June 27, 2019: When the California Transportation Commission rolled into Sacramento this week, SACOG greeted them with a youth quake.

The commission rotates its monthly meetings around California and SACOG executive director James Corless was asked to present the Welcome to the Region address that kicks off each meeting. He brought along Youth Leadership Academy (YLA) participant Kale Almeida, an incoming high school senior. The YLA is SACOG’s civic engagement program for emerging high school leaders. 

Yesterday Kale told the commissioners that his generation would be the people most affected by the decisions they made for transportation investments for California. “I hope my presence here will put a face on who is impacted in the long run with your decisions and investments, and that you bring youth to the table when decisions are being made about our future,” he said. 

CTC agendas routinely run over a thousand pages (June’s was 1,417 pages) and the meetings can be a long slog for the commissioners but they perked up at the youthful energy Almeida brought to the slightly intimidating venue of the Lincoln Plaza Auditorium at CalPERS. 

“Don’t get jaded” commissioner Bob Alvarado told Almeida after his speech, while chair Fran Inman chimed in with “great to have you here and good luck”.  

The youth theme continued at the reception for the CTC commissioners that SACOG hosted that night, along with the El Dorado County Transportation Commission and the Placer County Transportation Planning Agency. YLA participant Abby Fenton, an incoming freshman at UC Berkeley, told the group of a hundred transportation professionals about her YLA design-thinking workshop that looked at how to increase carpooling to school in her hometown of Folsom. 
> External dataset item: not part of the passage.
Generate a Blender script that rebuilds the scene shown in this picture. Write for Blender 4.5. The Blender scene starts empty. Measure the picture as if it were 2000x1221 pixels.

Only eight percent of people in Folsom carpool and Fenton said she wanted to increase that so students begin the healthy habits of carpooling at a young age. 

“Promoting carpooling to high school students will help with wear and tear on the roads (because we all know how expensive that is), and will also lead to reduced greenhouse gas emissions and families saving money,” said Fenton. 

The CTC reception at Urban Roots Brewing & Smokehouse was sponsored by the Sacramento Metropolitan Chamber of Commerce and engineering consultants Mark Thomas.